Disons, pour commencer, trois positions repérables :
  1. la communication comme valeur libérale, puis néolibérale : le laisser-passer du commerce au 19ème (avec sa psychologie des foules, défensive ; et sa science sociale comme discipline), la logique fonctionnaliste de la Mass Communication et de l'innovation (modèle diffusionniste, théorie de l'information) associée à la politique du développement (rapports Nord-Sud et modèle de la domination), social engineering et "recherche administrative", ou "empirique", pour un contrôle social (dynamiques de la propagande et de la culture de masse comme produit démocratique - rapport de guerre froide), positivisme gestionnaire. La technique comme masque de la tension politique : donnée comme solution, neutralisant.
  2. utopies libertaires, et la bascule habituelle entre le libertaire et le (noé)libéral : le réseau, le globalisation, le cyborg et la postmodernité. Odd mixed bunch. Dont le bigaré n'est justement pas une anomalie : il est crucial, et éloquent.
  3. diverses échappées critiques : théorie critique, structuralisme, cultural studies anglaises, le "retour du quotidien" ou du sujet en interaction sociale, point de vue ethnométhodologique et de la réception,
Une position des Mattelart, critique : simplement montrer les pans critiques : les implications néolibérales, et les espaces de respiration et énergies de résistance, vie politique.
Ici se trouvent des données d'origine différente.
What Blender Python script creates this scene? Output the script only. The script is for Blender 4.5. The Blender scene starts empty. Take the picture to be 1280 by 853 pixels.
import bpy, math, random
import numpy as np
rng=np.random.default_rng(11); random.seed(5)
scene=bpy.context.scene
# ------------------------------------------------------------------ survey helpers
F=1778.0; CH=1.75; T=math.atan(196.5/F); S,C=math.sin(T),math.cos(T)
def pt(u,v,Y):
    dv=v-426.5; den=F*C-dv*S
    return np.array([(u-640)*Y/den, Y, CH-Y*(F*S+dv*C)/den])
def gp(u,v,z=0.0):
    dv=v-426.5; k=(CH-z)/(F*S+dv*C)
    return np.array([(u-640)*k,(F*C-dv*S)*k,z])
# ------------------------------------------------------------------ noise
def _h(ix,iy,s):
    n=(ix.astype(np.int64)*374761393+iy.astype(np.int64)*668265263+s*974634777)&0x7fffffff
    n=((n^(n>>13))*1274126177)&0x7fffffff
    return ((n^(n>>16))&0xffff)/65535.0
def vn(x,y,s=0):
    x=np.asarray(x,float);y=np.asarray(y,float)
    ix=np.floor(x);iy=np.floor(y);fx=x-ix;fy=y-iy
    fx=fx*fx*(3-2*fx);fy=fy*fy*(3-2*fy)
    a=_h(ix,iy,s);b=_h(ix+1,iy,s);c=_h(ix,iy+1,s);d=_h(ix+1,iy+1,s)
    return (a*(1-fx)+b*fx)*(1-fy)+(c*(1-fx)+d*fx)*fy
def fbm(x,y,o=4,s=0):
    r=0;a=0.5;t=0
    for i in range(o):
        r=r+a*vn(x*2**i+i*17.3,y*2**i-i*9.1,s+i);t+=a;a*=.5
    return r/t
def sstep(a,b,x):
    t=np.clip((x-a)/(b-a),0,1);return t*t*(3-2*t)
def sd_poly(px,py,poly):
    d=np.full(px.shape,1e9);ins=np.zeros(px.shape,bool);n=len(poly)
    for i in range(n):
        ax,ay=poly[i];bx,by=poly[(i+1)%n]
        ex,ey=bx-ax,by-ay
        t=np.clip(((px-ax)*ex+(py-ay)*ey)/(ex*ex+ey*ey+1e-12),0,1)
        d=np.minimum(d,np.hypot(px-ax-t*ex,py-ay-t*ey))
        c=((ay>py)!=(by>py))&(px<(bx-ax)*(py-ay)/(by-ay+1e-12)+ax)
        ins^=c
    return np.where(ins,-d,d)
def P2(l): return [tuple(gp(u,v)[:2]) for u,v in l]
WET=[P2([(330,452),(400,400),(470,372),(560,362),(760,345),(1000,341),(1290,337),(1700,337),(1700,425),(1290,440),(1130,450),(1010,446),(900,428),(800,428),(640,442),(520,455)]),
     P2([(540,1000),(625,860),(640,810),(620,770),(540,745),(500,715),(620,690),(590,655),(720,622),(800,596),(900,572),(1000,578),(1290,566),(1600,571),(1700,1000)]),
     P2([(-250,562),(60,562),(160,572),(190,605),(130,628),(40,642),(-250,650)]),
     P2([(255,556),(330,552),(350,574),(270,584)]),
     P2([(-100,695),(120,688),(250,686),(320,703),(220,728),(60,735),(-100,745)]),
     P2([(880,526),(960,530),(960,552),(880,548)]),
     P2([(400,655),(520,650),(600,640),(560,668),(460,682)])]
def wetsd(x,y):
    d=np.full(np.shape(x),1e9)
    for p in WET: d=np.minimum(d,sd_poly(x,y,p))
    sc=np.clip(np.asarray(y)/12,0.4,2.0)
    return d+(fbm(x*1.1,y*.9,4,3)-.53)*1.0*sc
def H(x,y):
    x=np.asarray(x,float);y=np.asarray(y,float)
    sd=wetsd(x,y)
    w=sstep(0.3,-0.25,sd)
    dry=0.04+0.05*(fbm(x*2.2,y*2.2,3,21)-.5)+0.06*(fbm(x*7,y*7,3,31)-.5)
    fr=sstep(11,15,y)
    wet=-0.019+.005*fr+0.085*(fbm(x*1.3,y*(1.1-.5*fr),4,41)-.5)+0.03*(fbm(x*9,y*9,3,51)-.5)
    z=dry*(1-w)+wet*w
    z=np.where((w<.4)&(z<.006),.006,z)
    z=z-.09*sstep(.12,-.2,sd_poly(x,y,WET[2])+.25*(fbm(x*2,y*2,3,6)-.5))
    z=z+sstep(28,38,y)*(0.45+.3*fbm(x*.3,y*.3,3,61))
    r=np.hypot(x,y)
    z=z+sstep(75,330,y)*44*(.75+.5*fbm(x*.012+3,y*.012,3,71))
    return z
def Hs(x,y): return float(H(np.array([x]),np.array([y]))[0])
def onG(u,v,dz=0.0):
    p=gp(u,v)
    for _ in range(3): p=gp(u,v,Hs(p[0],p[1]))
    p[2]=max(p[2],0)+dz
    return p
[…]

Je cite de leur conclusion, organisée autour de la tension, historique, entre progrès et communication - càd traçant légèrement comme une ligne de succession entre un âge de la modernité positive (avec ses disciplines et ses impérialismes, ses guerres tranchées) et un présent marqué au sceau idélogique, apparemment doux décentralisé et déhiérarchisé (mais aussi dépolitisé, soit profondément idéologique), de la communication - on peut dire aussi, de la culture. Organisant aussi, par là, une histoire intellectuelle, histoire du savoir-pouvoir :

"Les sciences de l'homme et de la société se sont de la sorte rapprochées du 'sujet ordinaire'. / Mais dans ce trajet, certaines questions sur le rapport des intellectuels et de la société se sont estompées. La crise des utopies et des alternatives a atteint la notion de travail critique. [...] positivisme gestionnaire [.], nouvel utilitarisme, [.] stimule la recherche d'outils épistémologiques permettant de neutraliser les tensions à travers des solutions techniques. [...] montée en puissance des discours d'expertise [.], 'mise en métier' accrue des activités de communication [.] légitime des modèles
d'organisation [...]. [...] la société civile organisée [fait graduellement] entendre sa voix, et pren[d] conscience de l'importance de la question technique pour le devenir de la démocratie. [Forces de résistance, et "enjeu politique et intellectuel" :] concepts de droit à la communication, participation, société civile, service public, intérêt (public, diversité culturelle [...].
L'ère de ladite société de l'information est aussi celle de la production d'états mentaux. Il faut donc penser différemment la question de la liberté et de la démocratie. La liberté politique ne peut se résumer au droit d'exercser sa volonté. Elle réside aussi dans le droit de maîtriser le processus de formation de cette volonté." (104-105)

I'm not sure that I quite see the ultimate pertinence of this last state of thinking : quel sujet maîtrise un processus social culturel politique ? Alors c'est, en effet, une politique un mode politique qui cherche sa gravité : la résistance communicationnelle, soit l'appropriation (le mot est clé dans le livre) des modes et pratiques, oui.